Requirement » In the listing below, find the line with "COL = scene.collection", then repeat exactly every line from the top through that one.

Data in this exercise »
##############################
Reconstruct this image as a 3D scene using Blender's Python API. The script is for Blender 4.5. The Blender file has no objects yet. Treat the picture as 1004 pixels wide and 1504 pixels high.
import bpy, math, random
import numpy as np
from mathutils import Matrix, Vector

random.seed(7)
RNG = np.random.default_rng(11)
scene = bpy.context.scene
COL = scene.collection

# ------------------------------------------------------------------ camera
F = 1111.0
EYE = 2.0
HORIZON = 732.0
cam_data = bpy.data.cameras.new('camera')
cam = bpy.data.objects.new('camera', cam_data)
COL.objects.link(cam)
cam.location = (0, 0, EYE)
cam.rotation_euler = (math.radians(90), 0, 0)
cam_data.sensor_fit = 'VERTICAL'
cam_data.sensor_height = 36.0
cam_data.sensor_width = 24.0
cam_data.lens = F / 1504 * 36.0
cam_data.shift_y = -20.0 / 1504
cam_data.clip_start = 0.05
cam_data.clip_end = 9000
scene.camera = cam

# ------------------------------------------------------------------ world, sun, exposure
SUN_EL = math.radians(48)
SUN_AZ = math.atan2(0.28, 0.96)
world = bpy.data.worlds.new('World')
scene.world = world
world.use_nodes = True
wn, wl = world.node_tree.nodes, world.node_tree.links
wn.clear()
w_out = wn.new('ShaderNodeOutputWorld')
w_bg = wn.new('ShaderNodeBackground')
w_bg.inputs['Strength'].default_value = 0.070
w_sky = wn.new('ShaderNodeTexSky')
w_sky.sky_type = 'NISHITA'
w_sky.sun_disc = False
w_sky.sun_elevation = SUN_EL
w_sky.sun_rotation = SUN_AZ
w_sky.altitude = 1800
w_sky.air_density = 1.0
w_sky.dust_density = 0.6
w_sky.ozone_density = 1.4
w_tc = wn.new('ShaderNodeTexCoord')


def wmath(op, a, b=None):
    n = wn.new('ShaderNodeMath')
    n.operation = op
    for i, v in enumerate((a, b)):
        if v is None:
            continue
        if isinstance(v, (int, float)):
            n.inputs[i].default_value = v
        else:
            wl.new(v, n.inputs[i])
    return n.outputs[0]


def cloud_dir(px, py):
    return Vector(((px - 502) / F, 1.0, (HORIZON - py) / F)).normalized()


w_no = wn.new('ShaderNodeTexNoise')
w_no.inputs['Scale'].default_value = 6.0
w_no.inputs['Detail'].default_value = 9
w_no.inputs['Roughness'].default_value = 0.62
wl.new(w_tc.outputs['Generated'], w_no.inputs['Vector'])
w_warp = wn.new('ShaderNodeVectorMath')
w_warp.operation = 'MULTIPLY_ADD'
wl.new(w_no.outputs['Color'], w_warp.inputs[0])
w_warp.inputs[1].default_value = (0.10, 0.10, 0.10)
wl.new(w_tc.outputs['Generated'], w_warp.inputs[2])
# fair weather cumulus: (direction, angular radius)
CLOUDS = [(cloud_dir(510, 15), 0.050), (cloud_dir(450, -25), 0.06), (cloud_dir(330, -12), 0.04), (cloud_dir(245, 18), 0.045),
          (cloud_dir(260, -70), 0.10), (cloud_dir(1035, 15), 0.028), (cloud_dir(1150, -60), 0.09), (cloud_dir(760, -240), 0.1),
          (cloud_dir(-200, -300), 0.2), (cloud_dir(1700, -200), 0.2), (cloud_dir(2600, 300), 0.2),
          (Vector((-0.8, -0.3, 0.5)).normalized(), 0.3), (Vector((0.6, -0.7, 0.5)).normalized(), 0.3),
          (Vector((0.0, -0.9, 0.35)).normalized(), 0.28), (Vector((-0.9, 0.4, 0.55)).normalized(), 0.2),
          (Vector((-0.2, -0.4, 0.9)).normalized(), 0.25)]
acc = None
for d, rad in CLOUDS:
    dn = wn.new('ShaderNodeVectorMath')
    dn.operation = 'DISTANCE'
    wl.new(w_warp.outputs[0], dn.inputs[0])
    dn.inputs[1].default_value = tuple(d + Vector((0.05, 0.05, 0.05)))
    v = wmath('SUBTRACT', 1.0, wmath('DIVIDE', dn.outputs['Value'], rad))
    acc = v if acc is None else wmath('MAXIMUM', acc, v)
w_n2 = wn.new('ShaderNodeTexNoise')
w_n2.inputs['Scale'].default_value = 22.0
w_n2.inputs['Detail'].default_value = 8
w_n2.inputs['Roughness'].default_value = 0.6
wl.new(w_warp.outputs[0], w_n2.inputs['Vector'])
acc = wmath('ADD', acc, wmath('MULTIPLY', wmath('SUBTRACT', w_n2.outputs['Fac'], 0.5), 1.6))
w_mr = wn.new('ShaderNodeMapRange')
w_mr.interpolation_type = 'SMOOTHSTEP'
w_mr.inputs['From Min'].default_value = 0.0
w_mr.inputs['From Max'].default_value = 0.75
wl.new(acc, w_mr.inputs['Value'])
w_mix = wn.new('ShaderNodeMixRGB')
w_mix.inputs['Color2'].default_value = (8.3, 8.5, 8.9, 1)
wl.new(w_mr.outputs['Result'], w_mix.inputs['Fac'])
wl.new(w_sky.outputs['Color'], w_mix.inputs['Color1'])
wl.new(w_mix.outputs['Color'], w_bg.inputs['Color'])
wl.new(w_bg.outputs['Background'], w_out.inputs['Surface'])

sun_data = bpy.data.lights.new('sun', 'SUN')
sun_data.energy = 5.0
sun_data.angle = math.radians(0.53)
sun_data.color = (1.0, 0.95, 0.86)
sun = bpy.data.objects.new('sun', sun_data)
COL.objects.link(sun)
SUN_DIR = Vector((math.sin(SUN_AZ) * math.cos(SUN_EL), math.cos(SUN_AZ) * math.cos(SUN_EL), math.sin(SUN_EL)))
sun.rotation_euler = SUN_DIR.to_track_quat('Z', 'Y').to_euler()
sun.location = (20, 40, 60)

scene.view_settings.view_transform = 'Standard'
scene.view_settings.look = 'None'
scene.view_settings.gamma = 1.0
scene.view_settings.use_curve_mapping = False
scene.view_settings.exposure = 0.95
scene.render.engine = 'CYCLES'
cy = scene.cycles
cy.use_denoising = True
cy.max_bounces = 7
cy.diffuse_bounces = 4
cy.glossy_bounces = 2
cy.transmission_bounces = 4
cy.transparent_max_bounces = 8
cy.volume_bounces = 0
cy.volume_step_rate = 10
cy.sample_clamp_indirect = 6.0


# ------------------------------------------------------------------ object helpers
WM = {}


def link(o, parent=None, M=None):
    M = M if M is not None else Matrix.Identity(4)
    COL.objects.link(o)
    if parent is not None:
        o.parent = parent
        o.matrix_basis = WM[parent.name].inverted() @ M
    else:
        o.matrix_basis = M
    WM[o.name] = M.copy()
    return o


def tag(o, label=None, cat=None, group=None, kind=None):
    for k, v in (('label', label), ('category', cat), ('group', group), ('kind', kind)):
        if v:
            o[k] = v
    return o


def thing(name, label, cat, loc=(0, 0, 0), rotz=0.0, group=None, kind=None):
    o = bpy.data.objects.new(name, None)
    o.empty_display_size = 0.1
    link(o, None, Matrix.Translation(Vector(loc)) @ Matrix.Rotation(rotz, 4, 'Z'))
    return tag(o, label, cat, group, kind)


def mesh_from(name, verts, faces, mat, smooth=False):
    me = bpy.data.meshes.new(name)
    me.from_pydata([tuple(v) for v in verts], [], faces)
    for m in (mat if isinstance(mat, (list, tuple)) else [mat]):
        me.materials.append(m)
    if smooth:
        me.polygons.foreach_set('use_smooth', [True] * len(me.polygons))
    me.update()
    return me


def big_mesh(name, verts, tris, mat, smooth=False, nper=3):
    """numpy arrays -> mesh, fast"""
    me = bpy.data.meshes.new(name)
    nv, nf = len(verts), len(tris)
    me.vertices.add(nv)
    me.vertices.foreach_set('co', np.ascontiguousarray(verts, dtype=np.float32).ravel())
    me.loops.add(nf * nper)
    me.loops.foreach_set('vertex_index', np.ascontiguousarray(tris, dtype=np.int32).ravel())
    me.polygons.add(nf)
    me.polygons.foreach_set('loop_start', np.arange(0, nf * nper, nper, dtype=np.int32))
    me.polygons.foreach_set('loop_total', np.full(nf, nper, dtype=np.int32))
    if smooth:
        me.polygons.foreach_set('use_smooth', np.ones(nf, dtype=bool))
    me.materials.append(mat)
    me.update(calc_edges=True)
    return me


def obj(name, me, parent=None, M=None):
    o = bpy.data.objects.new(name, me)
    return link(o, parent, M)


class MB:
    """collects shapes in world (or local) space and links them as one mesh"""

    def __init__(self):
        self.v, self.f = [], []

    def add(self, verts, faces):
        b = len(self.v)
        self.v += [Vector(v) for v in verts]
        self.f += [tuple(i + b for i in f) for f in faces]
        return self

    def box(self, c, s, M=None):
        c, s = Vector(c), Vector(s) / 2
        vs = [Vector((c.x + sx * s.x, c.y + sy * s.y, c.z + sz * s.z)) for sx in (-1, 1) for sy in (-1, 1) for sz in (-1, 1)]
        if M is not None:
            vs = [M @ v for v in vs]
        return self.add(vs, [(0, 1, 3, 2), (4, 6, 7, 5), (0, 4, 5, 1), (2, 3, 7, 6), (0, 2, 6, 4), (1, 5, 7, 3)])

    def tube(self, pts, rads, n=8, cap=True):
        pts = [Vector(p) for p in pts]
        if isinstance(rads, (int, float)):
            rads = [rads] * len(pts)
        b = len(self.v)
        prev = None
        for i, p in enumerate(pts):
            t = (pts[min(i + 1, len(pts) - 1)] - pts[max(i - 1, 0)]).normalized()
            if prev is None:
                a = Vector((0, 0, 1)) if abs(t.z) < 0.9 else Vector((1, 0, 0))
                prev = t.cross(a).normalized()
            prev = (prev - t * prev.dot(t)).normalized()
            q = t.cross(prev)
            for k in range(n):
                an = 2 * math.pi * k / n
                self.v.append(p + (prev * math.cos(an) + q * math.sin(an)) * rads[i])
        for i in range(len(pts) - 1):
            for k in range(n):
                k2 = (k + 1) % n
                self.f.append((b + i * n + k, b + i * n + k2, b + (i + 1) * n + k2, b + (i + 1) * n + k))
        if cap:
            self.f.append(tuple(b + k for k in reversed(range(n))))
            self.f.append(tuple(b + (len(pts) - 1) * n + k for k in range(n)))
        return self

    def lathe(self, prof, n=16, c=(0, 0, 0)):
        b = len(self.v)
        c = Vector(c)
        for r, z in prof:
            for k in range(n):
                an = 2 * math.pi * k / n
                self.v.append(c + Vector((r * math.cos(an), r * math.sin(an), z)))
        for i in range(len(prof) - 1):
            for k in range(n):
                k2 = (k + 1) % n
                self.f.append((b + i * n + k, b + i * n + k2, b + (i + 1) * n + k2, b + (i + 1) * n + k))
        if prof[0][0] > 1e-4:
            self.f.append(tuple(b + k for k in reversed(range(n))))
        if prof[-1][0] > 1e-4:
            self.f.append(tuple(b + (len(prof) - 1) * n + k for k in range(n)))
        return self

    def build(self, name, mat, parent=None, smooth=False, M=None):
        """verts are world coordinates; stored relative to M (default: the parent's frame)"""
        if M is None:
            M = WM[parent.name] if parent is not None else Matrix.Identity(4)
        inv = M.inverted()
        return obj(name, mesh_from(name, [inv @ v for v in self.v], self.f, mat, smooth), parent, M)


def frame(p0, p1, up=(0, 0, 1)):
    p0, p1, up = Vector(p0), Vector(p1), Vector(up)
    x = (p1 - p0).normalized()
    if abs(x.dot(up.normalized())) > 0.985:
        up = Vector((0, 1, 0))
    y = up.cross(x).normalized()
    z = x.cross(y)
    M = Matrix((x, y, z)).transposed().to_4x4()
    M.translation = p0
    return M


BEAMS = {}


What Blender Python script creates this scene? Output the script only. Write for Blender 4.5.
##############################
Task response »
Reconstruct this image as a 3D scene using Blender's Python API. The script is for Blender 4.5. The Blender file has no objects yet. Treat the picture as 1004 pixels wide and 1504 pixels high.
import bpy, math, random
import numpy as np
from mathutils import Matrix, Vector

random.seed(7)
RNG = np.random.default_rng(11)
scene = bpy.context.scene
COL = scene.collection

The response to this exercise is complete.